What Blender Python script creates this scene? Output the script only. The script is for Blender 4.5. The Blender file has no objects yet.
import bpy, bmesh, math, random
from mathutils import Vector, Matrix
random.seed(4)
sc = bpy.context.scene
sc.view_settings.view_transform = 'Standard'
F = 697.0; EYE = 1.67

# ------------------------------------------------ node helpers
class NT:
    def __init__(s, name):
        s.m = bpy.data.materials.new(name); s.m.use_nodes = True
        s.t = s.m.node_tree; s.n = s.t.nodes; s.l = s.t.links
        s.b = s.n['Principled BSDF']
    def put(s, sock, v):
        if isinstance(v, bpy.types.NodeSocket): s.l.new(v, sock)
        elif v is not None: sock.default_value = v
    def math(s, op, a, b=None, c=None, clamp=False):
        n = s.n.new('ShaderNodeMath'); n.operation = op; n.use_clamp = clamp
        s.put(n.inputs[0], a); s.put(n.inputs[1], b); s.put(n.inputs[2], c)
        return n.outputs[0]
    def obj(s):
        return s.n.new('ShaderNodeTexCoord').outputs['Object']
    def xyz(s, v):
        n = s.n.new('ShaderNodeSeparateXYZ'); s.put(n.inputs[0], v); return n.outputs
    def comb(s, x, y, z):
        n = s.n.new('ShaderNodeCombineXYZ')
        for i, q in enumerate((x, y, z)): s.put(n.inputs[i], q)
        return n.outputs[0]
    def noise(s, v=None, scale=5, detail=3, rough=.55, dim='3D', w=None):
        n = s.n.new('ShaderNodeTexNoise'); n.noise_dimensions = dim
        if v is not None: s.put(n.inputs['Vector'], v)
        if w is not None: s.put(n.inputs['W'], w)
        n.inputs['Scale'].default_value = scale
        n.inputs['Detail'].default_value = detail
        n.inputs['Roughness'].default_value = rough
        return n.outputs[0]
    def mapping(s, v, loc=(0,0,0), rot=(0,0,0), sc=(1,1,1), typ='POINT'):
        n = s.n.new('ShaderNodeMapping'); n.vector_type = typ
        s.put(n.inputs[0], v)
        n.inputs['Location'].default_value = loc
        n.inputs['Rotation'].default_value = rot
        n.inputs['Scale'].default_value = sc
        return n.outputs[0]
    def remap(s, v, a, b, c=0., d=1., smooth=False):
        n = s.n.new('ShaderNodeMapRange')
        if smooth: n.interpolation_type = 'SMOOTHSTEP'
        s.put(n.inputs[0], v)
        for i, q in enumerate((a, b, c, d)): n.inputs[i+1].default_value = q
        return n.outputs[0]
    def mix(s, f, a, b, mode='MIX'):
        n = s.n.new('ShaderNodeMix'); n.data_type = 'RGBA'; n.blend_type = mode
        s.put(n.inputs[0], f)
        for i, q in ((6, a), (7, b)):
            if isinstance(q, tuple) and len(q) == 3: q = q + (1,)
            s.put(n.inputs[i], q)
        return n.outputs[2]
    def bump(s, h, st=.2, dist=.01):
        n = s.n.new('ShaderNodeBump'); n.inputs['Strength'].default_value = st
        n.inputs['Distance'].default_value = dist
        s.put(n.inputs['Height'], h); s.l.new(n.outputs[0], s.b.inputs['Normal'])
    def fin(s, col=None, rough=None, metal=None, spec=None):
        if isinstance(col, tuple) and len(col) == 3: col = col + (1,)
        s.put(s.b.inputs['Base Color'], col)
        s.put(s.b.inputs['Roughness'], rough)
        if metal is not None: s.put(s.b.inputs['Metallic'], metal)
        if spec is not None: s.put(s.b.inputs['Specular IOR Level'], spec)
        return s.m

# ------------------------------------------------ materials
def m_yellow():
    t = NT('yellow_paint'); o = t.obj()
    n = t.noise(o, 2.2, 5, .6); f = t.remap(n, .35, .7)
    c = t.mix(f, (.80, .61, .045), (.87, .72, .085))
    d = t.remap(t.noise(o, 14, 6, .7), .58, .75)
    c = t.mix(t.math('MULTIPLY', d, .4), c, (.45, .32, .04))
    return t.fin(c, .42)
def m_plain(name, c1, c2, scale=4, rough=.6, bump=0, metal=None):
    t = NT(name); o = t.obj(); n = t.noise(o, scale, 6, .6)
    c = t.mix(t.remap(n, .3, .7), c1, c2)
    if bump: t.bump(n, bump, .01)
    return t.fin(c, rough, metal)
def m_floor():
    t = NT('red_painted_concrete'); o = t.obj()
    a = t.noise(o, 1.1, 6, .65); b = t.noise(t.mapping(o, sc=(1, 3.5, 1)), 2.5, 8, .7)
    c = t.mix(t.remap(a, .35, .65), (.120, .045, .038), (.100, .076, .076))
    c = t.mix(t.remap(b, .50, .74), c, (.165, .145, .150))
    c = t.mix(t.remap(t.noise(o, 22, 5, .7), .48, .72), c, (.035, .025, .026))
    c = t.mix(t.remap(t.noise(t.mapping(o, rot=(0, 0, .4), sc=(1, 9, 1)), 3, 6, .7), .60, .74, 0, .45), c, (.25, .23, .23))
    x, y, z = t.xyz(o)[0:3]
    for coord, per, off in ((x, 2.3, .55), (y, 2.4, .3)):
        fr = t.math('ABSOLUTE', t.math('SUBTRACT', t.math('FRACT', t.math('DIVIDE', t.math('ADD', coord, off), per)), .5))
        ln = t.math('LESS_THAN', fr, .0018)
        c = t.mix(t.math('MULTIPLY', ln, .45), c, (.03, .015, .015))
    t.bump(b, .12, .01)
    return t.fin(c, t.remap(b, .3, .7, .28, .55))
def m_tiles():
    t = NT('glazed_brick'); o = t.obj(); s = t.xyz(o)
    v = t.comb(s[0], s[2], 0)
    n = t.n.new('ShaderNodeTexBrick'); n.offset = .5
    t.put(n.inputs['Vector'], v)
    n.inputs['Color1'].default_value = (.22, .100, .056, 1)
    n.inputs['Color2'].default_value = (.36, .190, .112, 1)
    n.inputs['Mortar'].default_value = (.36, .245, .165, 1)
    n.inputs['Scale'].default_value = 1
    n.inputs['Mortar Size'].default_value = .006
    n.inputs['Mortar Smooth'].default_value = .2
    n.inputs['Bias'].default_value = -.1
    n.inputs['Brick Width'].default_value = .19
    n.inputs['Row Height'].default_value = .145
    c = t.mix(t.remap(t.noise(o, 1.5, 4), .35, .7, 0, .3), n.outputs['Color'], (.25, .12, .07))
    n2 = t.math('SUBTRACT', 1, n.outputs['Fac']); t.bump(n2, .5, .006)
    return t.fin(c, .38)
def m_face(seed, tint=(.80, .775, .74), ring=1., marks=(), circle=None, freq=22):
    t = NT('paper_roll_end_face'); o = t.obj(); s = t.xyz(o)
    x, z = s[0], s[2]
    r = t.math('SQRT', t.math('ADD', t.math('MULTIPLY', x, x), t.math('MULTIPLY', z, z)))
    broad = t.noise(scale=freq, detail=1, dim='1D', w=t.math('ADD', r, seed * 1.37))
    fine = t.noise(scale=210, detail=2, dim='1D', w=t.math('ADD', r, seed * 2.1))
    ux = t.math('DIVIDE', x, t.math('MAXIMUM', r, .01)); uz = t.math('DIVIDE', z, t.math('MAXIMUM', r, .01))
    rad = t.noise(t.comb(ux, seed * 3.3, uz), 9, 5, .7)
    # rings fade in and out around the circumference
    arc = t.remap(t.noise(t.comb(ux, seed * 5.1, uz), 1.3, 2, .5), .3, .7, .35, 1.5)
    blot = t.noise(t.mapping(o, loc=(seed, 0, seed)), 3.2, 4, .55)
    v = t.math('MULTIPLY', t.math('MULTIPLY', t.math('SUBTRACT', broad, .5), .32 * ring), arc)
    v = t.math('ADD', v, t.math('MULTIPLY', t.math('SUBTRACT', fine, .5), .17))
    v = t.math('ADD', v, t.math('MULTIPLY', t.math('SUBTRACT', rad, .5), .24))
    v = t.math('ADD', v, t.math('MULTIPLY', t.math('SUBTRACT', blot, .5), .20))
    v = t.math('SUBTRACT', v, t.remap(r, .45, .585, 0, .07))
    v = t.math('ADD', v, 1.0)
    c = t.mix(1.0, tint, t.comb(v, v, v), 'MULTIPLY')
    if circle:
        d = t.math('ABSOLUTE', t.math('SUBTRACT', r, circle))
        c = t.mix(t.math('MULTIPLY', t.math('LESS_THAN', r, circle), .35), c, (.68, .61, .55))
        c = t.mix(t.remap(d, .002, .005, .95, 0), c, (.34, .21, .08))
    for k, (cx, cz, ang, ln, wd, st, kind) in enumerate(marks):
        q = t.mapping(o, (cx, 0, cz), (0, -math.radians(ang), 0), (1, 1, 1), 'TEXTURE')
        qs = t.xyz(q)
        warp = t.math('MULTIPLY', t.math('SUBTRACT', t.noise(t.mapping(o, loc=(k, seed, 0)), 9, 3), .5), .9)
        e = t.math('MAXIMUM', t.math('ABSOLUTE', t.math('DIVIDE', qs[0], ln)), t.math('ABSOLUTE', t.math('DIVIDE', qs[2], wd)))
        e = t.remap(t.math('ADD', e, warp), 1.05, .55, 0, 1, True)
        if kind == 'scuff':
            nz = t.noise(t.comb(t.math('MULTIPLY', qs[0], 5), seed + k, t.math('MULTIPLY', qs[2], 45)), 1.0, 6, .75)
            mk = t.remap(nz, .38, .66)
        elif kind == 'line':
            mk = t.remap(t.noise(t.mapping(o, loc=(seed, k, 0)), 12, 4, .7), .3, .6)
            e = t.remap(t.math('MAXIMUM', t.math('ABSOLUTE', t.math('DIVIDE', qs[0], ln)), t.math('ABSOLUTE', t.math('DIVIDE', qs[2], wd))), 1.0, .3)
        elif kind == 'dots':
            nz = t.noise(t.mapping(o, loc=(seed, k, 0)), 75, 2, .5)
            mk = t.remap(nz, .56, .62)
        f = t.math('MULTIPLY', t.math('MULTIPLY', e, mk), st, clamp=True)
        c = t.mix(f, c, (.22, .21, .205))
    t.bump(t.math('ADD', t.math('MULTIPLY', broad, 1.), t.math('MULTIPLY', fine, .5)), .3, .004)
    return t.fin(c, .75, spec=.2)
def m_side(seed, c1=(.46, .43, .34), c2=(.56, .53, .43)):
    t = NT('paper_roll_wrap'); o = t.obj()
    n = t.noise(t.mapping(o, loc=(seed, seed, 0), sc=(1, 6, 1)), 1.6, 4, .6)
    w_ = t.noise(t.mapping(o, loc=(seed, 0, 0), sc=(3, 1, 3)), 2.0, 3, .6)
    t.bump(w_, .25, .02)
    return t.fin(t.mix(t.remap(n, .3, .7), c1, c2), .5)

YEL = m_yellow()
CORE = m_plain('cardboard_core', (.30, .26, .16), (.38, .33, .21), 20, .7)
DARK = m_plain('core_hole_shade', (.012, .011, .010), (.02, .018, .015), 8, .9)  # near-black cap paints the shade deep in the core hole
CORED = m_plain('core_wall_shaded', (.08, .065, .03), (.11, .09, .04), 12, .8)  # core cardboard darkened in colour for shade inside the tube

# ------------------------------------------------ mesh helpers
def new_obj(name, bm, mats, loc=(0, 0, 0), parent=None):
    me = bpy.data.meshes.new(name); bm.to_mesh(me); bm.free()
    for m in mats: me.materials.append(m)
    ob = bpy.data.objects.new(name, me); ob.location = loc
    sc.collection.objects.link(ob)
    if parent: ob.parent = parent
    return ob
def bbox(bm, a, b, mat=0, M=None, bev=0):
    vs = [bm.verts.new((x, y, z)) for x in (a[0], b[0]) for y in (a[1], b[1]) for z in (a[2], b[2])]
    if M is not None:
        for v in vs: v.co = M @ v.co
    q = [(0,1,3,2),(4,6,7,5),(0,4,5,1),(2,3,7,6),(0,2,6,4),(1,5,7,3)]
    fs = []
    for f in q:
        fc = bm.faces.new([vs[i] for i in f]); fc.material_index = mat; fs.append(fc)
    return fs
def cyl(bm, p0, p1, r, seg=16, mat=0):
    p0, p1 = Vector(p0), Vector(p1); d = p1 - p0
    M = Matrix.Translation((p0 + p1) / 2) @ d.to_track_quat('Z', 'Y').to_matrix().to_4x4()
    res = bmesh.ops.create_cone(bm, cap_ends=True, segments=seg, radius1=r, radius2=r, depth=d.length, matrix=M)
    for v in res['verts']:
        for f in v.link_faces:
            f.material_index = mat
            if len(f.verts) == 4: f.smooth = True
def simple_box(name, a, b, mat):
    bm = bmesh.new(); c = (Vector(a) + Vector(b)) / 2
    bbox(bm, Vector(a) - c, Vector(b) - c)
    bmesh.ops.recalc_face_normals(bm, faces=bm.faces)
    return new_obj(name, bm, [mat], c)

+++

▶ Task description: Return nothing but the lines from the start of the listing above through the line containing "F = 697.0; EYE = 1.67", exactly as given.

▶ Task response:
What Blender Python script creates this scene? Output the script only. The script is for Blender 4.5. The Blender file has no objects yet.
import bpy, bmesh, math, random
from mathutils import Vector, Matrix
random.seed(4)
sc = bpy.context.scene
sc.view_settings.view_transform = 'Standard'
F = 697.0; EYE = 1.67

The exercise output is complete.